What is asked:
Keep only the lines from the top of the listing through the one with "SC = bpy.context.scene; COL = SC.collection", and reproduce them unaltered.

========

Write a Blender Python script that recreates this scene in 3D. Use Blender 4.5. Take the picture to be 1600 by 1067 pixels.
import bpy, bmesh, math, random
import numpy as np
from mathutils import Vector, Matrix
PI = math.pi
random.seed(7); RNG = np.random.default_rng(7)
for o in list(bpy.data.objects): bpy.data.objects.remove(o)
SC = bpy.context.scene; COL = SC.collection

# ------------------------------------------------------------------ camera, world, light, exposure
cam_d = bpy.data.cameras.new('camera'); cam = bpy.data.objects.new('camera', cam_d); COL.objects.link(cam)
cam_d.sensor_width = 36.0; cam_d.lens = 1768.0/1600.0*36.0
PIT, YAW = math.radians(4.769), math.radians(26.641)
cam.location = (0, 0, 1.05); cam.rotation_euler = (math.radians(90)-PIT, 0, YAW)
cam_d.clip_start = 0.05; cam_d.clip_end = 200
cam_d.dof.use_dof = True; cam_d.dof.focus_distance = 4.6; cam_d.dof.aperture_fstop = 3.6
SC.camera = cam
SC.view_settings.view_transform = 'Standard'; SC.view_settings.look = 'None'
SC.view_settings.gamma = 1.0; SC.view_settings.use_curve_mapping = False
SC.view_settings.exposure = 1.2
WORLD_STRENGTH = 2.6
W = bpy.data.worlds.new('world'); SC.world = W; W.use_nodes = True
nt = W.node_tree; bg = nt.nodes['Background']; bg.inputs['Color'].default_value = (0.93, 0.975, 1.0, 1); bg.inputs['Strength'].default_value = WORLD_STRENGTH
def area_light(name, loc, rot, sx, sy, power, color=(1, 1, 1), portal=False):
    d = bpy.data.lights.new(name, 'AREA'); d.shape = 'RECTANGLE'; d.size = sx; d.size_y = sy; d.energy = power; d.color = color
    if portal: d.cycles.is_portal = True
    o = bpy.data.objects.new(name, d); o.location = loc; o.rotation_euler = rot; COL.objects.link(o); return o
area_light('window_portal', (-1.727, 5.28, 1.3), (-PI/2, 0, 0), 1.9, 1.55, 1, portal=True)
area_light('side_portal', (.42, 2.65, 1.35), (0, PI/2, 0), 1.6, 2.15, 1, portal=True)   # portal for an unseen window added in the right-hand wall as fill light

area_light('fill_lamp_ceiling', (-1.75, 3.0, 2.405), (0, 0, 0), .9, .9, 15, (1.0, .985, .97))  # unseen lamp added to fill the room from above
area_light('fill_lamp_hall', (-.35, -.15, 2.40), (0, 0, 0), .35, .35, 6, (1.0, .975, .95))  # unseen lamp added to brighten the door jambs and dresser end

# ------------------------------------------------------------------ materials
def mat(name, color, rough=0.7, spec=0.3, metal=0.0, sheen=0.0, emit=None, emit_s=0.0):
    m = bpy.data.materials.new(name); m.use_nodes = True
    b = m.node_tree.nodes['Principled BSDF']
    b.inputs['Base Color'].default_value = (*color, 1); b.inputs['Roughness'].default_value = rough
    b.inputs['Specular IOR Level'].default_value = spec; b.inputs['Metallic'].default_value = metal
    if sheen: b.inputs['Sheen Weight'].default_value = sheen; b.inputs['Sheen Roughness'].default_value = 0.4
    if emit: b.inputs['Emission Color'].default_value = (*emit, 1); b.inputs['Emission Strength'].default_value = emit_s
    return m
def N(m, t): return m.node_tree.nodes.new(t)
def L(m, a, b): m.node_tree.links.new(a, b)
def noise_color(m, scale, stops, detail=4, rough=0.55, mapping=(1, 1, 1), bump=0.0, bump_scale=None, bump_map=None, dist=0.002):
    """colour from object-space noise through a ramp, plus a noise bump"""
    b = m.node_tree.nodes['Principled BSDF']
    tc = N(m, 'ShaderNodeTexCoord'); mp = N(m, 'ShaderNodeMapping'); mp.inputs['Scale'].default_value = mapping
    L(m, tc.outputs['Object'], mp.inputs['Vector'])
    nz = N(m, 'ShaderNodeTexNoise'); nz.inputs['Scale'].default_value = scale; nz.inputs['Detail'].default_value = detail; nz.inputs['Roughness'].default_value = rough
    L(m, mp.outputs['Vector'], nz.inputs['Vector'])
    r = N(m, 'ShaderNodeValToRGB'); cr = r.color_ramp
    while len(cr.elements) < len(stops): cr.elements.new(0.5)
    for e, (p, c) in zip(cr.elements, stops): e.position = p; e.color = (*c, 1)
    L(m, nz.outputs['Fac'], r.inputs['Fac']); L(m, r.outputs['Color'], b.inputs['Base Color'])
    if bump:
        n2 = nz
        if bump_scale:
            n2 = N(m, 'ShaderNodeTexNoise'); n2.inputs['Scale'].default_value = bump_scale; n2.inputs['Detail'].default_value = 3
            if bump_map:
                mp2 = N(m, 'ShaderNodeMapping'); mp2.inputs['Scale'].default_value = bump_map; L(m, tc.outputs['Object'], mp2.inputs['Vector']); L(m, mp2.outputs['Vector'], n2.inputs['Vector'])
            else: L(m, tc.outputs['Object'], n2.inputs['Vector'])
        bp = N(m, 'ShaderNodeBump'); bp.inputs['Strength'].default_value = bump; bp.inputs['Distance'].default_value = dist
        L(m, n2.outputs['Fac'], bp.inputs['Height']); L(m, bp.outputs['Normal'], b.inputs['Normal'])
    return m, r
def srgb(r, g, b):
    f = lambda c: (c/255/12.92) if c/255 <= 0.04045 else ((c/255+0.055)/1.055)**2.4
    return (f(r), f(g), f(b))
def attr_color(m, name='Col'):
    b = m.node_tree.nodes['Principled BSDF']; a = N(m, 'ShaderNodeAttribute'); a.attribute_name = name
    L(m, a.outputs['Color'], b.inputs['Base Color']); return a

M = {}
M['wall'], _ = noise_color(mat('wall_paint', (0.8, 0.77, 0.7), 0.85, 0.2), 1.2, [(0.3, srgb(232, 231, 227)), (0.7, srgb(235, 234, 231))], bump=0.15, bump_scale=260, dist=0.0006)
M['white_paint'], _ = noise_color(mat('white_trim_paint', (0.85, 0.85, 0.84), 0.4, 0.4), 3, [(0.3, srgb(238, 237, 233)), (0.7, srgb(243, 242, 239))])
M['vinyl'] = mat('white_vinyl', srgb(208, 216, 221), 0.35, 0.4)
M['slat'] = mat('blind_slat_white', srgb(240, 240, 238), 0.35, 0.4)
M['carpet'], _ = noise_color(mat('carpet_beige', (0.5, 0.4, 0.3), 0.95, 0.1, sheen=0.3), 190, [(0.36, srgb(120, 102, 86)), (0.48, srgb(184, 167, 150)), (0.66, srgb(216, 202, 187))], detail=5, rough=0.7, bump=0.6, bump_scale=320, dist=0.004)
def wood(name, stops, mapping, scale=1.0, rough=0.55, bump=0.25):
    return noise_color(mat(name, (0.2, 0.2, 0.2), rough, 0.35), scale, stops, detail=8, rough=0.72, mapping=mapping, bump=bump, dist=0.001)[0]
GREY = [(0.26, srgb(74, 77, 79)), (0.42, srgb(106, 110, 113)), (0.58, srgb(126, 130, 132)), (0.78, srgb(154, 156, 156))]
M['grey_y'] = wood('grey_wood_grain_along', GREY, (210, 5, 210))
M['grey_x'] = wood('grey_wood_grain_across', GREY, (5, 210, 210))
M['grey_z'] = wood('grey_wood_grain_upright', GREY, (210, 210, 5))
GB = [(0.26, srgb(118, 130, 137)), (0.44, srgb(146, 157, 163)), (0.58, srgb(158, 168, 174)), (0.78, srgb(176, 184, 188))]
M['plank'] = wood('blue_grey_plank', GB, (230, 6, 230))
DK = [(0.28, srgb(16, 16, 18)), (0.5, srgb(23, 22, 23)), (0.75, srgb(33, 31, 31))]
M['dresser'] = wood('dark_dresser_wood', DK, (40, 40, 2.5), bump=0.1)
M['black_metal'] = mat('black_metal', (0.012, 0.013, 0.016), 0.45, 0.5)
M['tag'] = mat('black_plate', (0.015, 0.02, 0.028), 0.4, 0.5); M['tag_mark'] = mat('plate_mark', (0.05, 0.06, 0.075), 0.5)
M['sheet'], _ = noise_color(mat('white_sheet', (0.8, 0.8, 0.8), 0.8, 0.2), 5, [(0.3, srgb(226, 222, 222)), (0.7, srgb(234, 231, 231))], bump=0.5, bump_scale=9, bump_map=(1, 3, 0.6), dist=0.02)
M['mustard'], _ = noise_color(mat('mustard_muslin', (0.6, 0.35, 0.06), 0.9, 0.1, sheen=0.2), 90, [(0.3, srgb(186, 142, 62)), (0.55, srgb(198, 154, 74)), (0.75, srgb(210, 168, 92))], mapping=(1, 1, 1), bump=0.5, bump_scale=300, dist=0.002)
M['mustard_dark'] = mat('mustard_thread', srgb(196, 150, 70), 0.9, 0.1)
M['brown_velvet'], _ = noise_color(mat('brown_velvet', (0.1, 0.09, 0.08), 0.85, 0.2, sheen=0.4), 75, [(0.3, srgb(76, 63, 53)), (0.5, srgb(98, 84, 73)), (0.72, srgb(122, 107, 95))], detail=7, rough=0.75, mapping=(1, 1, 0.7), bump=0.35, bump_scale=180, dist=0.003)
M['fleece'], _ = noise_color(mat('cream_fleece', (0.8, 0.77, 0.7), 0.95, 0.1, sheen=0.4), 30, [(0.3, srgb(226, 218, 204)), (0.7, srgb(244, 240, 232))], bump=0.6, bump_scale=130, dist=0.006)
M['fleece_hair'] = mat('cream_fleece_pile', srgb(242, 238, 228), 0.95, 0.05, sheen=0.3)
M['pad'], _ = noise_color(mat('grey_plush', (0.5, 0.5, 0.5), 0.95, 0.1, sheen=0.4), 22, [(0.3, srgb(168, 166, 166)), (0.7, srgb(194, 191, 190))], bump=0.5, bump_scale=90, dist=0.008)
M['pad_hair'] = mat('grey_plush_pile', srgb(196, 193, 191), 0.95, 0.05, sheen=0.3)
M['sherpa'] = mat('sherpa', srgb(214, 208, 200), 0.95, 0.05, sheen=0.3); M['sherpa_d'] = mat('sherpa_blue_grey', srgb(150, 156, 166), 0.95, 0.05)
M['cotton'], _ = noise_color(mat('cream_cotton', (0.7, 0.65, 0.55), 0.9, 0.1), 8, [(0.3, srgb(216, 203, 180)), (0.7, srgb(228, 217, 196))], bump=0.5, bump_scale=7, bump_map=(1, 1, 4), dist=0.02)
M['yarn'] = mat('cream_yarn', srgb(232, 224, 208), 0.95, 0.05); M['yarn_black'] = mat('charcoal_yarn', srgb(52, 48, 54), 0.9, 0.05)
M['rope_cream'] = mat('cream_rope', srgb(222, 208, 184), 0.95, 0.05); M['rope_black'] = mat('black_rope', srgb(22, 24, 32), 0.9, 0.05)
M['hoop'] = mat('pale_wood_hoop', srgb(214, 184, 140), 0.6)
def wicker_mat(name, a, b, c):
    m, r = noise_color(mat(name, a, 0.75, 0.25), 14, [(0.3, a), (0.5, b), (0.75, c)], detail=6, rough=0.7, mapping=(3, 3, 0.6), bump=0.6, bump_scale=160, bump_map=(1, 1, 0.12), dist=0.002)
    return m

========

Completed exercise:
Write a Blender Python script that recreates this scene in 3D. Use Blender 4.5. Take the picture to be 1600 by 1067 pixels.
import bpy, bmesh, math, random
import numpy as np
from mathutils import Vector, Matrix
PI = math.pi
random.seed(7); RNG = np.random.default_rng(7)
for o in list(bpy.data.objects): bpy.data.objects.remove(o)
SC = bpy.context.scene; COL = SC.collection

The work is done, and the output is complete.